The European Parliament has posted two background papers and a summary of proceedings of a workshop that took place in September 2013 to discuss the negotiations on the EU–India FTA. In terms of agricultural trade, a presentation from the Indian Council for Research on International Economic Relations (ICRIER) maintained that Indian producers “faced challenges” in dealing with EU standards, with Indian agriculture deemed “not competitive”.

The presentation noted that both India and the EU “have relatively closed agricultural markets”, with India having largely excluded agricultural products from the negotiations, given the importance of agriculture to Indian livelihoods. Dairy and wheat products were seen as being particularly sensitive.

Applied MFN tariff rates of India and EU by product group

  Average applied MFN rate (%) Percentage of duty-free tariff lines Maximum applied MFN tariff (%)
 

India

2010

EU27

2011

India

2010

EU27

2011

India

2010

EU27

2011

Dairy 33.7 55.2 0 0 60 205
Fruit, vegetables 30.3 11.5 1.3 18.8 100 170
Coffee, tea 56.1 6.2 0 27.1 100 25
Cereals and preparations 30.7 16.3 11.9 12.0 150 167
Oilseed, fats 18.8 7.1 16.9 43.5 100 171
Sugars and confectionery 34.4 29.1 0 0 60 131
Beverages and tobacco 70.8 19.2 0 19.8 150 162
Other agricultural products 21.5 4.8 11.2 65.1 70 131

Source: Compiled from WTO (2012) cited in European Parliament, October 2013 (see below), Table 1, p. 32.

Apart from high tariffs, India maintains restrictions, quotas and quantitative limits on imports of agricultural products. There are fears that any India–EU FTA that included food and agricultural products would bring into question the use of these trade policy tools. The absence of safeguards or similar mechanisms to ensure fair trading practice was also highlighted, making India “hesitate to liberalise these areas”.

The Indian authorities remain concerned over the production and trade effects of EU agricultural support programmes. At present, Indian food and agricultural exports to the EU are five times the value of imports from the EU, and India fears that any FTA which included food and agricultural products would see this situation reversed. The workshop report noted the “slow process of reforms” in India, compared to those in the EU’s agricultural sector.

The chair of the workshop noted that “India is not ready to move on some of the key issues, especially on tariffs.” In export sectors such as wines and spirits, the EU is looking for India to reduce its tariffs to levels equivalent to those in advanced developed countries. India, however, already has one of the biggest wines and spirits industries in the world and any tariff reductions would increase competition for Indian producers. This is seen not as the primary concern, but rather in terms of the revenue implications of tariff elimination.
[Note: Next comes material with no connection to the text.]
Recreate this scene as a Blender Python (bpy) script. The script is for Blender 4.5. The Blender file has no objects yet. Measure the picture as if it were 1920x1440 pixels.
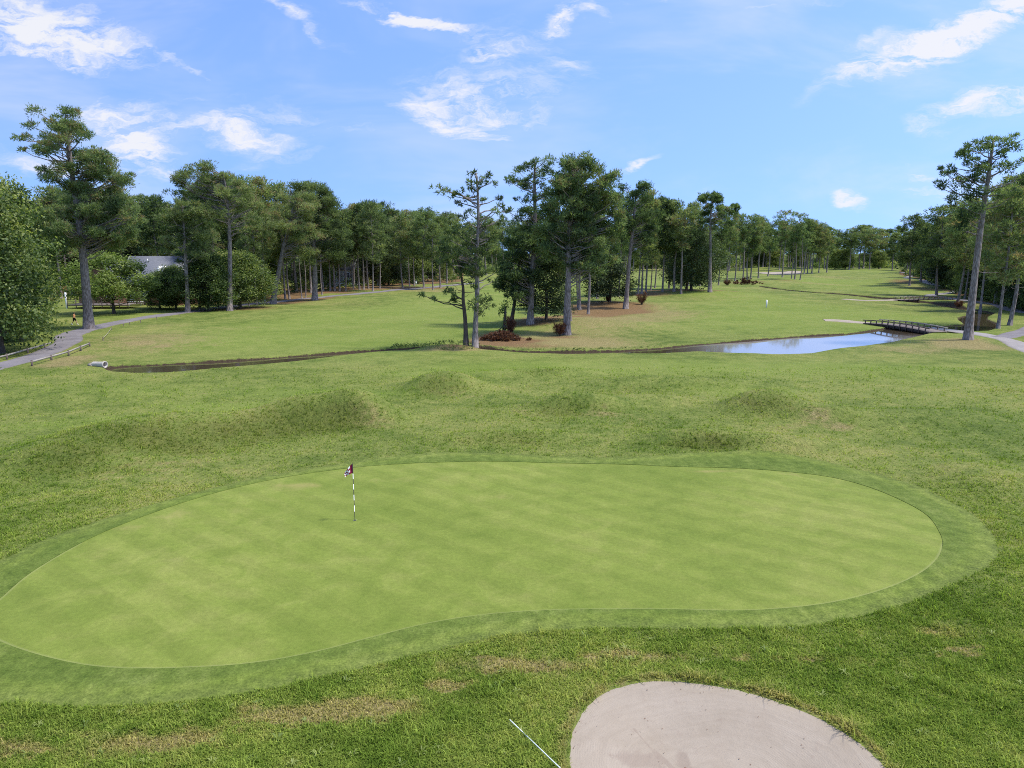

The EU is also seeking progress in eliminating SPS and technical barriers to trade.

Editorial comment

Prospects for an India–EU FTA were rated poor by the chair of the European Parliament workshop, with any likely agreement considered to have only a limited overall impact on the agro-food sector. The macro-economic assessments reviewed at the workshop, however, neglect potentially important impacts in sectors of export interest to the ACP. For example, an ambitious export strategy is being prepared for the Indian banana sector, in a context where India is the biggest banana producer in the world. However, this will require major investments along the supply chain and critical upgrades to India’s cold-chain infrastructure (see Agritrade article ‘ India preparing a major banana export programme’, 1 March 2013).

Against the background of the FTA negotiations with the EU, the Indian government is also looking to develop “clusters of growers who will be trained in producing high-quality, export-standard vegetables” (see Agritrade article ‘ Indian government prepares to capitalise on new EU preferences’, 15 April 2012). If such proactive programmes are launched, then – given the potential scale of Indian production – this could pose major challenges to ACP exporters in the targeted sectors following the conclusion of an agreement. Assessing the scale of the challenge facing ACP suppliers will require detailed assessment once the EU’s agricultural tariff liberalisation offer is known.